Higher education finds itself facing many challenges. In particular, questions about college costs, student debt, and public funding remain at the top of the higher education public policy agenda. I’ve been thinking a great deal about the issue of effectiveness versus efficiency. I’m increasingly concerned that in the push to lower costs, reduce public subsidies and improve internal operations that we are approaching a dangerous line: Are we sacrificing effectiveness for efficiency in higher education?

Photo credit: Ben Sutherland

Political leaders of both parties question the efficiency of higher education and decry the outright wasteful spending practices of colleges and universities.

Moreover, employment policies that are inherently inefficient from a financial perspective such as tenure, academic freedom, and reduced course loads for research are under attack.

For over a generation, critics have suggested that universities need to operate more like a business. Really, they are arguing that higher education should be more efficient.

On the surface, efficiency is an admirable goal and necessary in any organization. Simply put, efficiency is performing a task or function with the least amount of wasted time or effort.

Who could possibly be in favor of wasting time or effort?

The problem with efficiency is with who gets to decide if something wastes time or effort— policy makers, consultants, trustees, administrators, faculty, students?

Many efforts to improve efficiency can hurt the effectiveness of a college or university.
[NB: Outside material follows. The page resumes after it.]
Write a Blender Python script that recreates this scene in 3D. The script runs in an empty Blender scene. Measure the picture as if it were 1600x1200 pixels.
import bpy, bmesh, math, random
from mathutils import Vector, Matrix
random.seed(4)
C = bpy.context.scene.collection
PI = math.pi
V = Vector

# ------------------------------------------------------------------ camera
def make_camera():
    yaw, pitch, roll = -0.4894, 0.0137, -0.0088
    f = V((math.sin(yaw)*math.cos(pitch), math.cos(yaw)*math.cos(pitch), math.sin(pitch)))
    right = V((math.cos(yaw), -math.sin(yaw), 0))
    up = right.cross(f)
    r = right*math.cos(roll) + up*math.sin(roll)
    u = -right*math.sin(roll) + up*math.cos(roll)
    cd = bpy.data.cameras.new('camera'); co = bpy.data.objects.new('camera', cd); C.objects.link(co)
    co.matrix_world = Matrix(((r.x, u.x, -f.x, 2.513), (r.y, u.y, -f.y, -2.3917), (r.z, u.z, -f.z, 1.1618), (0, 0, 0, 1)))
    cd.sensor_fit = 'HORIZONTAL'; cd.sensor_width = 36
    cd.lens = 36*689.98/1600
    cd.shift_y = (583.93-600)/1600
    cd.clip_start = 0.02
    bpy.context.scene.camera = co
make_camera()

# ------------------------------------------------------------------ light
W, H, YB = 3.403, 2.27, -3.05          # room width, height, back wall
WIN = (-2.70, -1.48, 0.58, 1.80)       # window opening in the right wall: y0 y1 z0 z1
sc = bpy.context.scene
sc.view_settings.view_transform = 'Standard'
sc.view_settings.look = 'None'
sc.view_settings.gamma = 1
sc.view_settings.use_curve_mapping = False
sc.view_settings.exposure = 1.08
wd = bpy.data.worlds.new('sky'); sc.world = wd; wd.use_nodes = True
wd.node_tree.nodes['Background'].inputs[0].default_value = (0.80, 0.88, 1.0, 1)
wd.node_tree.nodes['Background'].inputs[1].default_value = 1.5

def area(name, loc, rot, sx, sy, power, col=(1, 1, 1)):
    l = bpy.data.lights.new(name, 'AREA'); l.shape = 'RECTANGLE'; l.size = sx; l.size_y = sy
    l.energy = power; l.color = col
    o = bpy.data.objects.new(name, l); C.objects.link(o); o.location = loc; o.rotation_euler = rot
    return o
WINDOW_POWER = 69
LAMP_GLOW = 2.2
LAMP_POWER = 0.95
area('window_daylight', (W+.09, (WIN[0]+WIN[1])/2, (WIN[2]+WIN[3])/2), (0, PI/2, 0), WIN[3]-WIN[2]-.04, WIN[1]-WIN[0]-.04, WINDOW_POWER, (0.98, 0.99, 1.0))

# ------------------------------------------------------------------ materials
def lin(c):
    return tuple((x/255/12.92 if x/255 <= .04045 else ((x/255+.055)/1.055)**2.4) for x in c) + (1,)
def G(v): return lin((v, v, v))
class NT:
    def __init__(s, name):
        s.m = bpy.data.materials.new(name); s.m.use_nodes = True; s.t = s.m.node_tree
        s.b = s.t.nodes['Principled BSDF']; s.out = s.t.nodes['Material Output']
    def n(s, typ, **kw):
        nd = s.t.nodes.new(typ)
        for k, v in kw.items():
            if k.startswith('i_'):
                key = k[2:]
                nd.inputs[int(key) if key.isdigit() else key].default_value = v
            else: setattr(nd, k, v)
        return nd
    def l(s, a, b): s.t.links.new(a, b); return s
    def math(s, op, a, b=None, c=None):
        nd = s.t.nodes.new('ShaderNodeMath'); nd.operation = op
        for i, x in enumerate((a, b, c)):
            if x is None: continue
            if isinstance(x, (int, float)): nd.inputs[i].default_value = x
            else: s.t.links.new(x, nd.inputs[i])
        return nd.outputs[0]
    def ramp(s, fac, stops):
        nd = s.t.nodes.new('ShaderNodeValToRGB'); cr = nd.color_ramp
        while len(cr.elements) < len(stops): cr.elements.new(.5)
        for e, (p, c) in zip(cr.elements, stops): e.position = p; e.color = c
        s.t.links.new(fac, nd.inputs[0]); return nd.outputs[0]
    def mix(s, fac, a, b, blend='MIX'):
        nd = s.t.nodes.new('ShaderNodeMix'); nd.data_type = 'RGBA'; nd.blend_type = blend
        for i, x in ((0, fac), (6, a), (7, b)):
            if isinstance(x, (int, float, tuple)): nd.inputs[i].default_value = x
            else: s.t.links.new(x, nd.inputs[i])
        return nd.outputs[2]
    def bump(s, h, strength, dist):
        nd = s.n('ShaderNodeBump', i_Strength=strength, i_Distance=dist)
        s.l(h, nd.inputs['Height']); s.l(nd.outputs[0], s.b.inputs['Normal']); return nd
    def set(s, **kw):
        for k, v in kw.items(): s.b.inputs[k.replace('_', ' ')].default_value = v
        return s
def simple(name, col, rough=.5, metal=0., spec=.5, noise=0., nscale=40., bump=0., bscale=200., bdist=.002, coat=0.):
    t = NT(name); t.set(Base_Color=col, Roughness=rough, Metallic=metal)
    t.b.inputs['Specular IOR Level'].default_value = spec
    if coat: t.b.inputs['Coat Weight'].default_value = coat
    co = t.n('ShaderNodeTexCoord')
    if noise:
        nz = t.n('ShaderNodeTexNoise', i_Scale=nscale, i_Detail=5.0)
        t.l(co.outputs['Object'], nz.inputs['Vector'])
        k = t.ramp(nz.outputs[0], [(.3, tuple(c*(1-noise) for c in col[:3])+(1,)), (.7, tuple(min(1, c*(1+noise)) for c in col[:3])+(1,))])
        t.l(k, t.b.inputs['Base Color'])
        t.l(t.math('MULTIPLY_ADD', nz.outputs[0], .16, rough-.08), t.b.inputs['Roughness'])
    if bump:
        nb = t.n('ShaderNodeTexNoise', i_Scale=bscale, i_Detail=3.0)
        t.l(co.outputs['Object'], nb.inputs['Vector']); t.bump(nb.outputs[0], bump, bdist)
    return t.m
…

For example, let’s say that someone decides that it is inefficient to send a faculty member to multiple academic conferences. Surely, the logic goes, a faculty member can get the benefits of attending a professional meeting from attending once a year. Paying for multiple conferences is wasteful and inefficient both in paying for the travel expenses and having the faculty member away from campus.

But let’s say, by attending only once per year, a faculty member isn’t able to as fully develop professional networks and isn’t asked to be a co-PI on a $4 million National Science Foundation grant. Was it really efficient to save $1,000-$2,000 on a conference if it means missing the NSF grant? Was saving the travel money the most effective way to support the university’s research mission?

Often, what in higher education looks like an efficiency savings may not be or it may hinder our effectiveness.

On my own campus, we have had Bain consultants look into our operations for the past year or so. The goal is to improve the administrative operations (i.e. efficiency) in order to reallocate savings to the academic mission of the university. Again, on the surface, this seems an admirable goal. We are an academic not an administrative organization.

The line in reality is not so clear. Many initiatives in the Bain playbook no doubt will save the university money.

Yet, the Bain consultants know little about higher education in terms of mission, organization, governance, and student learning. That is to say, the things that make a university effective.

If you don’t know about what makes an organization effective, you simply can’t help determine how to balance efficiency and effectiveness.

An oft-used saying related to efficiency and effectiveness is that “efficiency is doing things right and effectiveness is doing the right things.”

In today’s climate of limited resources, many university leaders and especially boards of trustees are looking to pursue efficient operations in order to maximize their funding and resources. Discussions and decisions are too infrequently contextualized by what makes us effective.

This is dangerous for our students and institutions.

If we are sacrificing our effectiveness for efficiency in higher education, what’s the point?